### Required task:
For each line below that includes the word "picture", make a copy.

--- BEGIN Information supplied ---

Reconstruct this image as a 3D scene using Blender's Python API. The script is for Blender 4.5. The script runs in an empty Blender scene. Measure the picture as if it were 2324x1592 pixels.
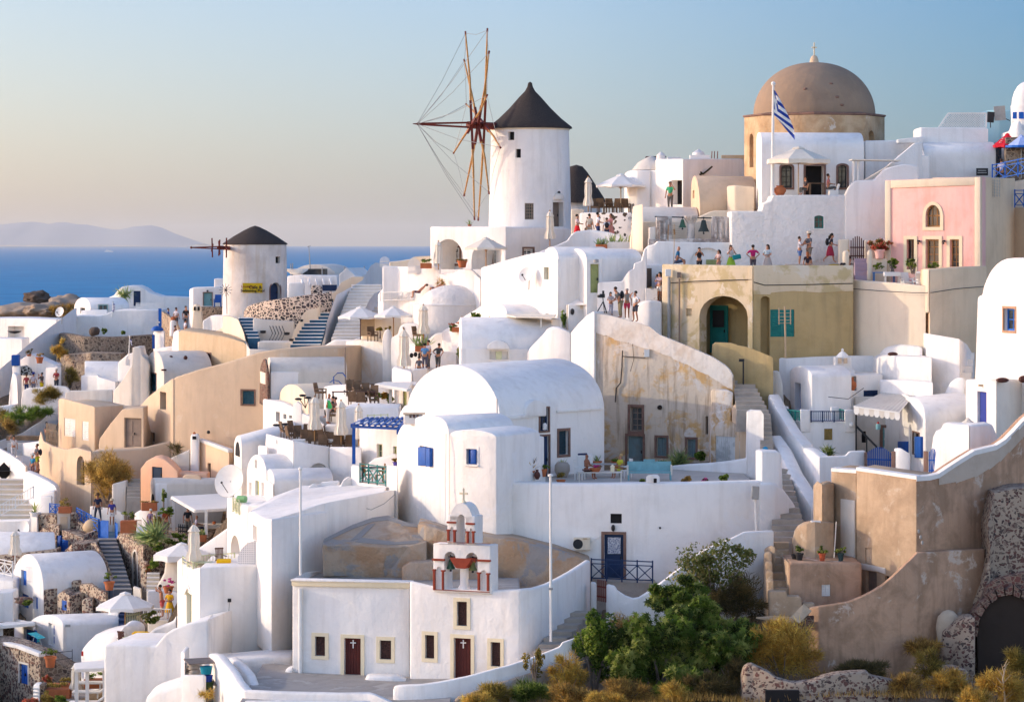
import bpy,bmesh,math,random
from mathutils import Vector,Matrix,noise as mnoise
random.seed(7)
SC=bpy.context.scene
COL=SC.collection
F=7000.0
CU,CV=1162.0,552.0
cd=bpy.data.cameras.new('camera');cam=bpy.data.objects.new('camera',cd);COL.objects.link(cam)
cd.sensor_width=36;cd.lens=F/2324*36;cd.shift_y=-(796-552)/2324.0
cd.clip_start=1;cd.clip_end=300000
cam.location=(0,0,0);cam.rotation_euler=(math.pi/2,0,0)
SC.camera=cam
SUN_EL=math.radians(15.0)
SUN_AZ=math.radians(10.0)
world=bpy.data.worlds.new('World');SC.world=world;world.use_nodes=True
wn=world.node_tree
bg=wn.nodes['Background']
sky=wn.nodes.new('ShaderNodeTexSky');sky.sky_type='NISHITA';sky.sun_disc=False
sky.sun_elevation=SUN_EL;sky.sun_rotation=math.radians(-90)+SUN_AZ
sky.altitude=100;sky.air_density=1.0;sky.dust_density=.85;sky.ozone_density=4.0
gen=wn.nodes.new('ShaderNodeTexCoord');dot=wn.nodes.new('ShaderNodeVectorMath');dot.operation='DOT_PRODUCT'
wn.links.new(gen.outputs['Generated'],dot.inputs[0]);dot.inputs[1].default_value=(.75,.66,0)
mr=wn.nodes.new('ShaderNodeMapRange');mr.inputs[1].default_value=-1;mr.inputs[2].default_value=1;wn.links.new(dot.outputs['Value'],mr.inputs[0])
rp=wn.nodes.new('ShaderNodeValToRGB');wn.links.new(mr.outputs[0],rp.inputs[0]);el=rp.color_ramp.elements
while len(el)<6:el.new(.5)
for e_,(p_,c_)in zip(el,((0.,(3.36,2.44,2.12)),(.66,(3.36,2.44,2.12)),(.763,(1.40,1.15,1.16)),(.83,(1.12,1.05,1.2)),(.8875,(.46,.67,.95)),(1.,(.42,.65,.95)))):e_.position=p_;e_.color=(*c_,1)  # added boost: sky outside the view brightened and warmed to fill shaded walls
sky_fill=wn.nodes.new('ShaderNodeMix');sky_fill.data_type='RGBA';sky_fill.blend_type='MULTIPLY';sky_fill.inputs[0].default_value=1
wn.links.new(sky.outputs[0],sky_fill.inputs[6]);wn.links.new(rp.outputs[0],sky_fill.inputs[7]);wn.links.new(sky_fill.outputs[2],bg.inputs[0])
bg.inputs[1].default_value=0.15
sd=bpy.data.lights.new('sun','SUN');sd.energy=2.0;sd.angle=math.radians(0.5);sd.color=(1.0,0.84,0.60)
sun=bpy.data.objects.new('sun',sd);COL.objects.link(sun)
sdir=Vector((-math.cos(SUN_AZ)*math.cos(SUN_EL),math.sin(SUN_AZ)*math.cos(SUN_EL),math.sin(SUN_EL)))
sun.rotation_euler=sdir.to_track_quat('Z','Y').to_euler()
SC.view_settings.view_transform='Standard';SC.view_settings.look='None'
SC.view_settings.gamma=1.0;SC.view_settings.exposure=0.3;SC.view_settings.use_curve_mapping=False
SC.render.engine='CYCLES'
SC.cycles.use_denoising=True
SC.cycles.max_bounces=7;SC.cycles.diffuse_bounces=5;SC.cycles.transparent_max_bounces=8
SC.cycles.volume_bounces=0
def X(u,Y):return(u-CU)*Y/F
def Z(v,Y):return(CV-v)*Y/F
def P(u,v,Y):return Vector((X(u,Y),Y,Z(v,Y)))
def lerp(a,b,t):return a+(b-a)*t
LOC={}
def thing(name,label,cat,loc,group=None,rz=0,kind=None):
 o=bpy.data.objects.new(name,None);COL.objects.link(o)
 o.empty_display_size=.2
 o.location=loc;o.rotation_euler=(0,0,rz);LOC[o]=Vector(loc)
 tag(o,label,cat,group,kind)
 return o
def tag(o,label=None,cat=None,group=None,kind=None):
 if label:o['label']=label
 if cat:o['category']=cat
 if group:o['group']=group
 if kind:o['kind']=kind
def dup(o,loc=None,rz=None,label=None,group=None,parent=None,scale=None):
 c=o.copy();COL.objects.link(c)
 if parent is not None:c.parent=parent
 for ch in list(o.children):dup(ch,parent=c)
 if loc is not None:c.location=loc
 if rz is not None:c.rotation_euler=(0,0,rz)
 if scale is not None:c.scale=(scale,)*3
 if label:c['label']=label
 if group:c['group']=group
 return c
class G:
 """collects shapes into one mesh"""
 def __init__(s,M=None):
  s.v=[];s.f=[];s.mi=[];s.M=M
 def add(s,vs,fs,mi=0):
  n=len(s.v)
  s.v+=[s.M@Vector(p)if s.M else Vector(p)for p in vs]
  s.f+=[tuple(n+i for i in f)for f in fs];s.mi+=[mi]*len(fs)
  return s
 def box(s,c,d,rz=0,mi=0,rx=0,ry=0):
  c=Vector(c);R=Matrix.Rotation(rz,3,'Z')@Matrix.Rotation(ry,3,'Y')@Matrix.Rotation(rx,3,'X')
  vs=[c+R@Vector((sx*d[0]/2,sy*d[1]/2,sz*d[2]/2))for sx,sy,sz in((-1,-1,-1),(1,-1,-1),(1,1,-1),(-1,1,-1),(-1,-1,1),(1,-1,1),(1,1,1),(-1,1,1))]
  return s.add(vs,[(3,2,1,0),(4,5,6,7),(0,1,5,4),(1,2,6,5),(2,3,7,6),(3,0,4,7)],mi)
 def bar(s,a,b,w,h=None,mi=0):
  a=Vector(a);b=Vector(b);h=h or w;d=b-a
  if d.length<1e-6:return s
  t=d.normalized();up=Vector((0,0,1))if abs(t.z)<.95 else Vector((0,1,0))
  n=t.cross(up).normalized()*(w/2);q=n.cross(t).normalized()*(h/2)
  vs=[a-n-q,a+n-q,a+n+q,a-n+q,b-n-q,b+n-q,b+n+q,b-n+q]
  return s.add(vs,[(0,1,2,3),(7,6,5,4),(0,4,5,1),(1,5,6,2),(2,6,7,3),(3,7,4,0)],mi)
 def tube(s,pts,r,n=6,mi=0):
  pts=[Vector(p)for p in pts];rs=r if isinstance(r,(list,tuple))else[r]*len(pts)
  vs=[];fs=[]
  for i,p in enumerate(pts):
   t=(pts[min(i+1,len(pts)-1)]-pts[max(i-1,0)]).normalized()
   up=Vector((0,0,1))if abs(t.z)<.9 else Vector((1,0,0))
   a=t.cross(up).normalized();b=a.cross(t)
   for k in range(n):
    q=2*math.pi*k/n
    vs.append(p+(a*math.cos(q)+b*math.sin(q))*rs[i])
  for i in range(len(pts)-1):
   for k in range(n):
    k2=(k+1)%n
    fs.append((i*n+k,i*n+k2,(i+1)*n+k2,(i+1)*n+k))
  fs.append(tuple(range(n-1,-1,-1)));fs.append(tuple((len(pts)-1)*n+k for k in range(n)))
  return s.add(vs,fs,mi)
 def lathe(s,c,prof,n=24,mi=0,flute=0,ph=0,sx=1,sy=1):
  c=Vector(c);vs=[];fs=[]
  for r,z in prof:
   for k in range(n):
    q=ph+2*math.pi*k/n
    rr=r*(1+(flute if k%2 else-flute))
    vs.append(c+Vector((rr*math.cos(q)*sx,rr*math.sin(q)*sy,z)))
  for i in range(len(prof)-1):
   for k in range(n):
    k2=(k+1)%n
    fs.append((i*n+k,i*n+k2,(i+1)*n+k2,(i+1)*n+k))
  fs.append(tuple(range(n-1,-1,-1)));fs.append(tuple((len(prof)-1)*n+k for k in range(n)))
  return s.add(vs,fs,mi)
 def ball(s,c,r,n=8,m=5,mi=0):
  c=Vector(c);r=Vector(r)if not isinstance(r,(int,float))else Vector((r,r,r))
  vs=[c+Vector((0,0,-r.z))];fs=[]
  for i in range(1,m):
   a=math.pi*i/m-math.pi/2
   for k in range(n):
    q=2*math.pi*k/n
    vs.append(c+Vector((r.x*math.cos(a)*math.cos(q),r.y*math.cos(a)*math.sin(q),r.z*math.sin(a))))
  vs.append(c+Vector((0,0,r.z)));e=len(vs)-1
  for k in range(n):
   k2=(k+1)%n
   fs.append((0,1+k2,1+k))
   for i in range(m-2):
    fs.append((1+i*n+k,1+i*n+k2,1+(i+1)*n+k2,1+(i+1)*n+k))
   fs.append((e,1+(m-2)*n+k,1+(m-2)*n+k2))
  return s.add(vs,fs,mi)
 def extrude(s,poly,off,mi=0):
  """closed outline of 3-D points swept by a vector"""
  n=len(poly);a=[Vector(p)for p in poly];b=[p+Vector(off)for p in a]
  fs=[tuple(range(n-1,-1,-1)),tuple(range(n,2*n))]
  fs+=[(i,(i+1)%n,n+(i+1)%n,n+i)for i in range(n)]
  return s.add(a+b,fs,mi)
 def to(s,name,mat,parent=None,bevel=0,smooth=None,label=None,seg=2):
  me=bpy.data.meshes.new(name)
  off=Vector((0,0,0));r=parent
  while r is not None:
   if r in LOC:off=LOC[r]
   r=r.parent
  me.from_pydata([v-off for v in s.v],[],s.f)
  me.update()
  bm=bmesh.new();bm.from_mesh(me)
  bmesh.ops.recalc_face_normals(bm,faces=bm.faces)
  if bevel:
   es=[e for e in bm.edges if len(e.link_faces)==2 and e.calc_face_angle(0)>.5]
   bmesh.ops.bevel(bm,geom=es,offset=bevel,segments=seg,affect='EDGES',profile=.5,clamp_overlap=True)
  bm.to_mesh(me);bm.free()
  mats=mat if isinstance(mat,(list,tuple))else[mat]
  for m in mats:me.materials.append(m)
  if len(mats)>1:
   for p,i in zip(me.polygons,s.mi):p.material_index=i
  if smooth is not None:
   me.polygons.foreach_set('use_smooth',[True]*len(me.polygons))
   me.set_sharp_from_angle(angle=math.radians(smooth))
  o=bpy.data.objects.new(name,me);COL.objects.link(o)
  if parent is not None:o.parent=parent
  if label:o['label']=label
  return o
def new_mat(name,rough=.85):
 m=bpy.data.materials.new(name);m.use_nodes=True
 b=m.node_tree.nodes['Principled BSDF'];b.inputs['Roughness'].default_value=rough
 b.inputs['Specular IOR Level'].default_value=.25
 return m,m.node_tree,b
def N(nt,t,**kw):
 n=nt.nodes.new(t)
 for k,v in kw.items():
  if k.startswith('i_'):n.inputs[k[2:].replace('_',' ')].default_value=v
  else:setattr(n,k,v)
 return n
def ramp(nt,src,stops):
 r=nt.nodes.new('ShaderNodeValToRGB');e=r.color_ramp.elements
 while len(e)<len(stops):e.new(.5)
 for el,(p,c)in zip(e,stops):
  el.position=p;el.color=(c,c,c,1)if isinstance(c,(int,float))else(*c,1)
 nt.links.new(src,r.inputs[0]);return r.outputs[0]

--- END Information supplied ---
--- BEGIN Information supplied ---

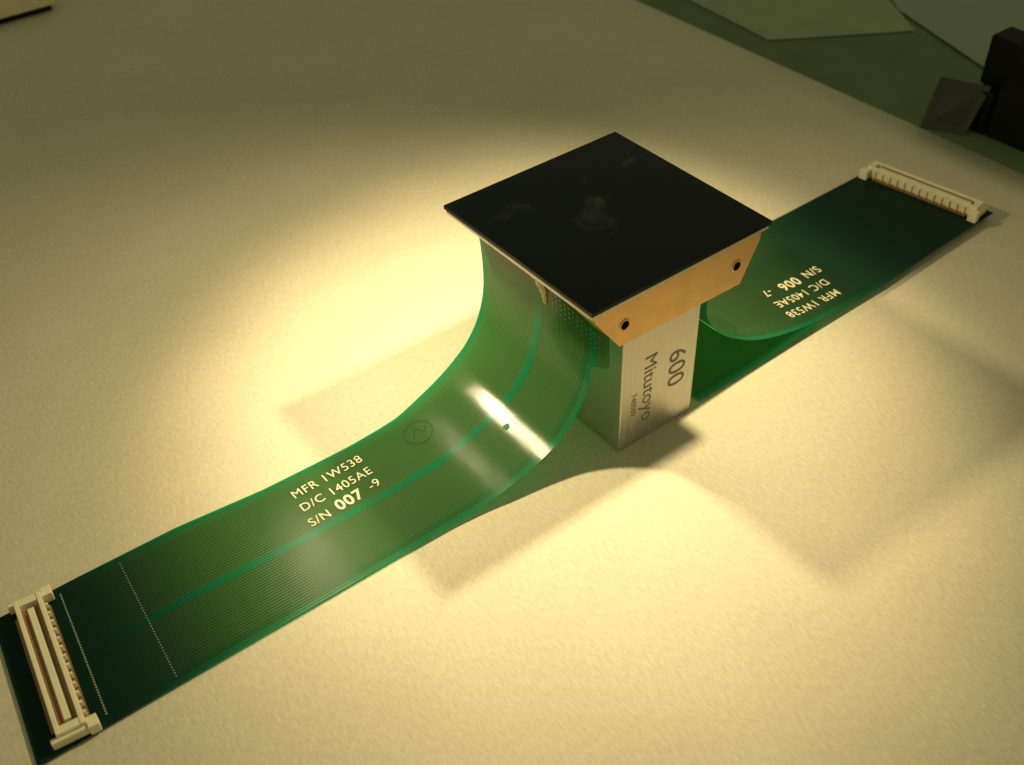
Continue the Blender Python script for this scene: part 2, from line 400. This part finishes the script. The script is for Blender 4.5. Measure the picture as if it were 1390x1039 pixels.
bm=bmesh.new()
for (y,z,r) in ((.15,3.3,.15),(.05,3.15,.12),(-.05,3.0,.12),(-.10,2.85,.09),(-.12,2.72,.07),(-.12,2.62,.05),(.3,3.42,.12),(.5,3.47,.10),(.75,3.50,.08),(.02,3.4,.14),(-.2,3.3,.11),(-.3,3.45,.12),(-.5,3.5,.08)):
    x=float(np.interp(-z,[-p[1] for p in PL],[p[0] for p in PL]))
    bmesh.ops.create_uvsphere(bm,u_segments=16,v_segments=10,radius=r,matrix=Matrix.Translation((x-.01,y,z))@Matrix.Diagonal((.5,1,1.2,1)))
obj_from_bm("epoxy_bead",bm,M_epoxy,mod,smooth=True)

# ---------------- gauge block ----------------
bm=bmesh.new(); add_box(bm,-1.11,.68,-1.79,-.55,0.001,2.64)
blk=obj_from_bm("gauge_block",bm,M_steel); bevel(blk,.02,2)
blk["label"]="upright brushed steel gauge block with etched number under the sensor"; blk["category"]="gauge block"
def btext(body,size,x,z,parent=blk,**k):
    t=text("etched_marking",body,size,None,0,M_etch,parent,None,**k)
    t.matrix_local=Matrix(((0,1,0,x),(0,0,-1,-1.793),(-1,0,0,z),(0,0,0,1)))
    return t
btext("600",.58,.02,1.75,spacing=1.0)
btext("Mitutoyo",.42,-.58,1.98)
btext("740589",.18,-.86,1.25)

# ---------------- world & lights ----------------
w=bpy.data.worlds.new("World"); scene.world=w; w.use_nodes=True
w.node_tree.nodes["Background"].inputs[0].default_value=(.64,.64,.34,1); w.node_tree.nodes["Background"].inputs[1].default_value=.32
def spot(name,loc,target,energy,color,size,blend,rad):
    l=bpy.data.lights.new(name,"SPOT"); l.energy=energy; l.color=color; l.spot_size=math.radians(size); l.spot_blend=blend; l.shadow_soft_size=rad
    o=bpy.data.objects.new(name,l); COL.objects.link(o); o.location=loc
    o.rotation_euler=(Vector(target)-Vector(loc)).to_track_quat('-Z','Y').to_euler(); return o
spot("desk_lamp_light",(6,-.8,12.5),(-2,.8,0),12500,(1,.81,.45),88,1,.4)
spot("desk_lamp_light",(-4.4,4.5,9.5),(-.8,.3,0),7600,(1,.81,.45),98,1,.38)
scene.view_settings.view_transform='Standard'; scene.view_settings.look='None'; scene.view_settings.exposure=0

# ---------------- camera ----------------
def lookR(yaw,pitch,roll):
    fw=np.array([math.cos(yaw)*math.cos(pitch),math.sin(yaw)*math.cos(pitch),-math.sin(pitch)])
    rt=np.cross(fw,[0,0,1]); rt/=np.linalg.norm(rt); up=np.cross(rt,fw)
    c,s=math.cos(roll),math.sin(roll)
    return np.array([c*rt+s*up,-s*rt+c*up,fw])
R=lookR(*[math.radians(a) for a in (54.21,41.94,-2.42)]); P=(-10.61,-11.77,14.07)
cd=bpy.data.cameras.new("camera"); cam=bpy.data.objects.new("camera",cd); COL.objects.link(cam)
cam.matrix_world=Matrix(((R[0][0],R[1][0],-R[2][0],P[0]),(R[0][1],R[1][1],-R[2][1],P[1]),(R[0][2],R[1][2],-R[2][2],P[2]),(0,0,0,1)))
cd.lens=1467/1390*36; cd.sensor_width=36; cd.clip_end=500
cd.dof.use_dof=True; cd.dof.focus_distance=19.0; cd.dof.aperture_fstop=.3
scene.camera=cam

--- END Information supplied ---

### The completed task:
Reconstruct this image as a 3D scene using Blender's Python API. The script is for Blender 4.5. The script runs in an empty Blender scene. Measure the picture as if it were 2324x1592 pixels.
Continue the Blender Python script for this scene: part 2, from line 400. This part finishes the script. The script is for Blender 4.5. Measure the picture as if it were 1390x1039 pixels.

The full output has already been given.